Don’t be afraid to discuss your concerns with the centre staff. Often they have dealt with a similar situation and it will put your mind at ease when they explain how they will handle different issues. 

  

The Halton Resource Connection

 If you are having trouble finding a centre or if you are interested in a list of home child care providers, The Halton Resource Connection might be able to help you. 

This organization maintains a database of child care providers and will help match your child with an appropriate child care setting.  You can fill out an online form, but for best results, please phone them directly at 905-875-0235 Ext. 130, 131, or 132. 

  

Quality First

Quality First is an initiative to improve the quality of child care in the Halton Region. They help centres assess their programs and services as well as provide curriculum support, and professional development.  Centres that are Quality First participants must meet certain criteria and show a commitment to improving their services.  Quality First centres must also support inclusion.

Quality First Centres in Halton  

 Naturally, it is best to research the centre yourself and determine if it best meets the needs of your child.


Financial Assistance

There is financial assistance available for child care for families who meet certain criteria.  The funding is based on income level and there is a sliding scale which determines how much financial assistance the family will obtain.  Generally parents need to be working or in school to receive this assistance, but in certain other circumstances, funding may be provided if it is deemed important for the child and family. 

To get a rough idea of whether you will qualify for financial assistance, there is an online calculator on the Halton Region Website. You will need the number in Line 236 from the last Notice of Assessment you received after submitting your taxes. (Do not include commas in the online form.)  

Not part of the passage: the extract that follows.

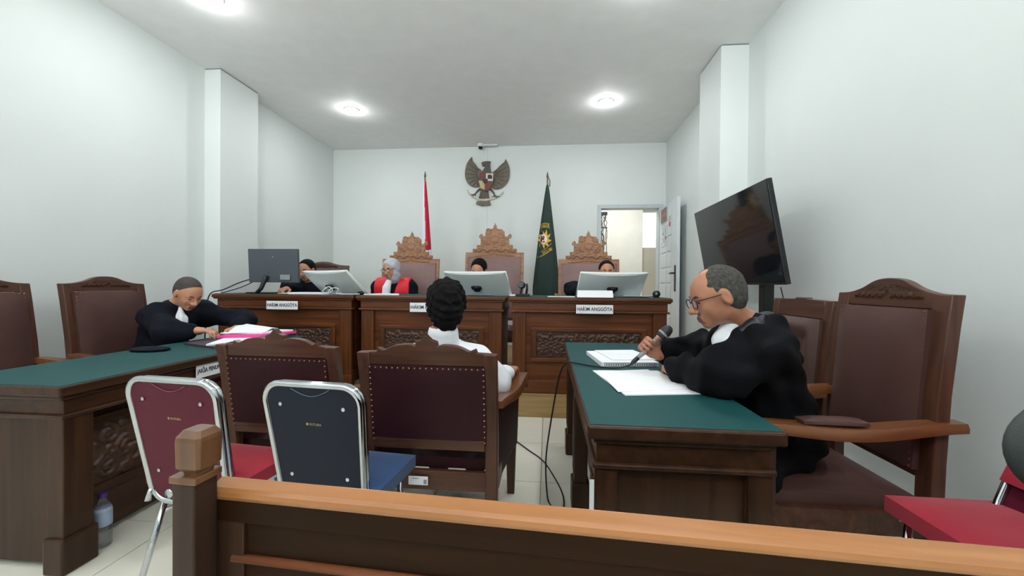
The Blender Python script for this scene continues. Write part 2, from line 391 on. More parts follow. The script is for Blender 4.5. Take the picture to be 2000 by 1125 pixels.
# ------------------------------------------------------------------ the room
def struct(name, mb, m, parent=None, label=None, bevel=0):
    o = mb.build(name, m, parent, bevel=bevel); o['kind'] = 'structure'
    if label: o['label'] = label
    return o
XL, XR, YB, YF, ZC = -3.66, 1.86, 6.5, -3.0, 3.48
fl = struct('floor', MB().box2((XL-.1, YF-.1, -.1), (XR+.1, YB, -.012)), M_grout, label='pale glossy tiled courtroom floor')
tile_me = None
for i in range(10):
    for j in range(12):
        x0 = XL+.02+i*.602; y0 = -3.0+.55*0+j*.602; x1 = min(x0+.598, XR-.001); y1 = min(y0+.598, 3.6)
        if x1-x0 < .05 or y1-y0 < .05: continue
        full = x1-x0 > .59 and y1-y0 > .59
        if full and tile_me:
            o = bpy.data.objects.new('floor_tile', tile_me); link(o, fl); o.location = (x0, y0, 0)
        else:
            o = MB().box2((0, 0, -.012), (x1-x0, y1-y0, 0)).build('floor_tile', M_tile, fl); o.location = (x0, y0, 0)
            if full: tile_me = o.data
        o['kind'] = 'structure'
ce = struct('ceiling', MB().box2((XL-.1, YF-.1, ZC), (XR+.1, YB+.1, ZC+.1)), M_ceil, label='plain white ceiling with recessed downlights')
wl = struct('wall_left', MB().box2((XL-.1, YF, 0), (XL, YB, ZC)), M_wall, label='white painted left wall')
struct('pilaster', MB().box2((XL, 3.94, 0), (XL+.18, 4.49, ZC-.012)), M_wall, wl, label='shallow pilaster of the left wall')
wr = struct('wall_right', MB().box2((XR, YF, 0), (XR+.1, YB, ZC)), M_wall, label='white painted right wall')
struct('pilaster', MB().box2((1.61, 3.91, 0), (XR, 4.43, ZC-.012)), M_wall, wr, label='shallow pilaster of the right wall')
struct('shadow_gap', MB().box2((XL, 3.945, ZC-.012), (XL+.175, 4.485, ZC)), mat('joint_dark', (120,124,128), .8), wl)
struct('shadow_gap', MB().box2((1.615, 3.915, ZC-.012), (XR, 4.425, ZC)), MATS['joint_dark'], wr)
struct('wall_front', MB().box2((XL-.1, YF-.1, 0), (XR+.1, YF, ZC)), M_wall, label='white wall behind the camera')
bw = MB(); DX0, DX1, DZ1 = .82, 1.78, 2.47
bw.box2((XL-.1, YB, 0), (DX0, YB+.14, ZC)); bw.box2((DX1, YB, 0), (XR+.1, YB+.14, ZC)); bw.box2((DX0, YB, DZ1), (DX1, YB+.14, ZC)); bw.box2((DX0, YB, 0), (DX1, YB+.14, .2))
struct('wall_back', bw, M_wall, label='white back wall behind the judges')
da = MB(); da.box2((XL, 3.6, 0), (XR, YB, .195)); dd = struct('dais', da, M_dais, label='low wooden platform under the judges desks')
struct('dais_top', MB().box2((XL, 3.595, .195), (XR, YB, .21)), M_dais, dd)
# corridor behind the doorway
cw = struct('wall_corridor', MB().box2((-.6, 8.2, 0), (1.9, 8.3, 3.2)).box2((3.2, 6.6, 0), (3.3, 9.6, 3.2)).box2((-.7, 6.64, 0), (-.6, 9.6, 3.2)).box2((-.7, 9.5, 0), (3.3, 9.6, 3.2)), mat('cream_wall_paint', (226,224,212), .7), label='cream corridor wall seen through the doorway')
struct('half_wall', MB().box2((1.9, 8.25, 0), (3.2, 8.35, 1.98)), mat('beige_board', (186,180,164), .6), cw, label='beige low partition in the corridor')
struct('window_1', MB().box2((1.95, 9.46, 1.4), (3.15, 9.5, 2.9)), mat('bright_window', (240,248,246), .5, emit=(225,245,240), estr=1.2), label='bright window at the end of the corridor')
struct('floor_corridor', MB().box2((-.7, 6.64, .1), (3.3, 9.6, .2)), M_tile)
struct('ceiling_corridor', MB().box2((-.7, 6.64, 3.2), (3.3, 9.6, 3.3)), M_ceil)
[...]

Financial Assistance Calculator

Keep in mind that each situation is unique, so it is best to contact the region for further information even if you think you do not qualify. They will let you know for certain and may also be able to tell you of other programs that could assist your family.  Please call the Halton Region at 905-825-6000 to see if your family is eligible. 

 

Licensed Home Child Care

There are many reasons why parents may prefer to find a home child care provider, including cost and flexibility. The Halton Resource Connection (see above) can help connect you with a provider.